Susan Beckham Zurenda’s new novel is inspired by her experiences teaching in public schools. Set in a fictitious South Carolina town in 2012, the story follows two high school students from vastly different backgrounds who fall in love. Credit: Provided

When driving through a small town or down a lonely road in South Carolina, you might find dilapidated motels and enormous mansions. The imagination can run wild thinking about the possible tales that emanate from these spaces. Author Susan Beckham Zurenda explores what those places might hold in her latest novel, The Girl from the Red Rose Motel.

Fellow South Carolinian and writer Ron Rash hailed her latest project as brimming with complex characters and a story that is “deeply moving without veering into sentimentality.”

The Girl from the Red Rose Motel follows two students from completely different walks of life who meet during in-school suspension and fall in love soon after. As their feelings grow, Hazel, who lives with her homeless family in the rundown Red Rose Motel, and Sterling, an affluent teen living in a mansion, find support in their English teacher, Angela Wilmore, who’s in the midst of her own romantic drama in a budding relationship with the school’s principal.

“One theme in common among most of my stories and my two novels is my characters’ struggles to let go and the courage involved in coping after they’ve had to ‘give up’ a relationship, a place or situation that is no longer possible in that character’s life,” Zurenda said.

The Girl from the Red Rose Motel covers a number of timely themes and subjects — such as the struggles of young people living in motels and the challenges of public school teaching. Perhaps the most powerful theme illustrated among my three main characters is the tremendous benefit that can occur when very different people find unexpected connections. It is about the enormous capacity of love.”

Zurenda said her favorite part of the writing process is the initial drafting and the moment the characters emerge on the page. With the three central characters of The Girl from the Red Rose Motel, she said she liked writing each one for different reasons.

“I can’t say that I enjoyed writing one more than the others,” she said. “I had fun getting inside a teenage boy’s head and hearing Sterling’s voice come alive.
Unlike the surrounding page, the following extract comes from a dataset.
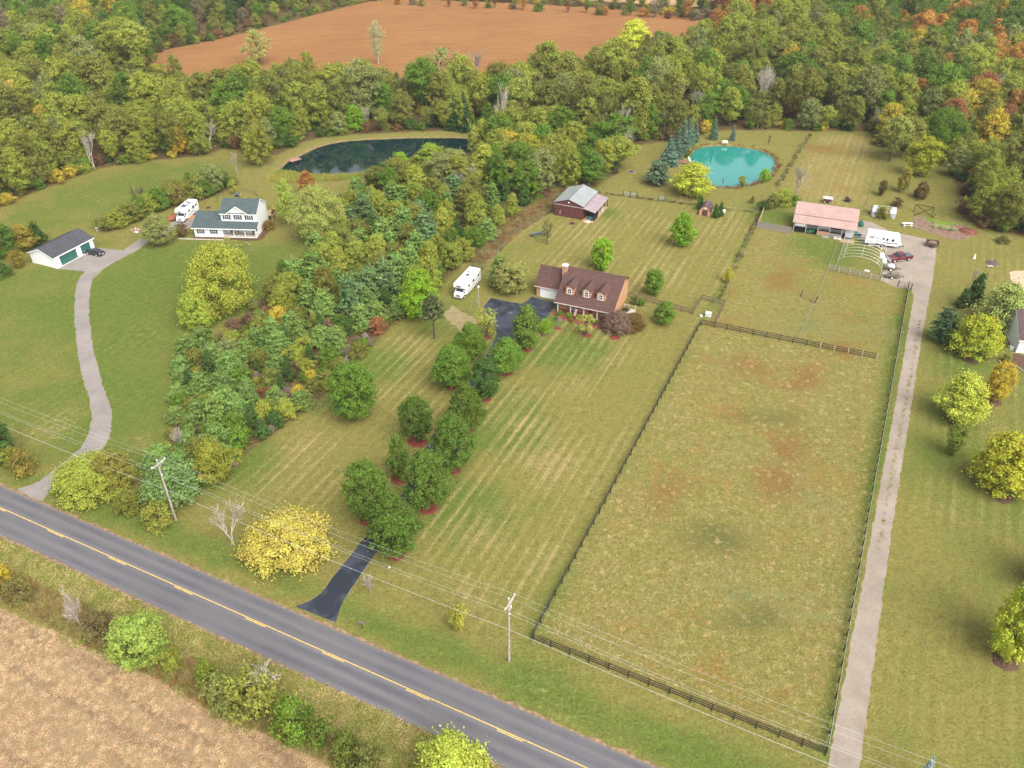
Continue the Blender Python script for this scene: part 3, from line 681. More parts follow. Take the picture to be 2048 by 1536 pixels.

I felt every struggle that Hazel felt as she strived to overcome her compromised living conditions at the Red Rose Motel with tenacity and courage. I wanted her to succeed as much as she did.”

As a high school and college educator who taught literature, composition and creative writing to thousands of students for 33 years, Zurenda, a lifelong South Carolinian, felt a kinship to the teacher character, Angela.

“I felt particularly close to Angela … Still, she is not me. She’s a lot nicer and funkier than I ever was! And with the exception of two scenes based on my actual teaching experiences, her story arc is completely imagined. Rather, I created Angela’s character out of my general understanding of teaching in a public high school.”

While it wasn’t her original intention, Zurenda said the book highlights some of her ambitions and concerns.

“I hope to raise awareness about the abysmal circumstances of families who live in rundown motels and to show how sometimes very different people coming together on multiple levels can help those like my character Hazel escape,” she said.

“According to the Department of Housing and Urban Development, the number of sheltered homeless in motels in America on a single night at the end of January 2022 was 348,630. Also, teaching is in crisis in our country as many leave the profession amid burnout and low salaries, among other things. The novel brings awareness of the challenges of teaching in public school, but it also acclaims the joys of teaching.”

But above all else, Zurenda’s novel is a love story.

“Most of all, I hope readers of The Girl from the Red Rose Motel will feel the overwhelming capability of love to overcome obstacles that only seem insurmountable.”